Near term catalyst. Operator i3 Energy recently announced that it has booked a window for the arrival of the Stena Don semi-sub for the Serenity appraisal well, now confirmed to spud in early September. The highly anticipated well is targeting around 17 mmbbls net to EOG, which at US$15.4/bbl (NPV10), would be transformational in a success case. Given that the well is classified as appraisal, there is no independent geological chance of success, however we expect the well to have a better than one-in-two chance of meeting its objectives. Still, should it fail to prove an extension of the discovery, the c.10 mmbbls already discovered (c.2.5 mmbbls net to EOG) is expected to be commercial as a joint development with the neighbouring Tain field, providing protection on the downside should drilling disappoint.

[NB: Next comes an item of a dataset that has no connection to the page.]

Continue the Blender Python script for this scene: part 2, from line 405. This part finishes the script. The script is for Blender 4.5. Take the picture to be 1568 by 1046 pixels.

Exploration assets in an improving market. Meanwhile, exploration assets in Ireland and Morocco are being marketed for farm out.
Spike,
Have to disagree with the all or nothing EOG drill.
Mcap 21m and currently producing over c315bopd onshore generating circa net $900k a month with gas extraction to follow along with 2 other reservoirs from wressle next year.
EOG still retain the 25% of serenity, it’s an appraisal well, not a exploration well, Serenity will still go into production whatever happens regarding this appraisal drill with more to follow.EOG may also get some interest regarding their licenses in Ireland and Morocco.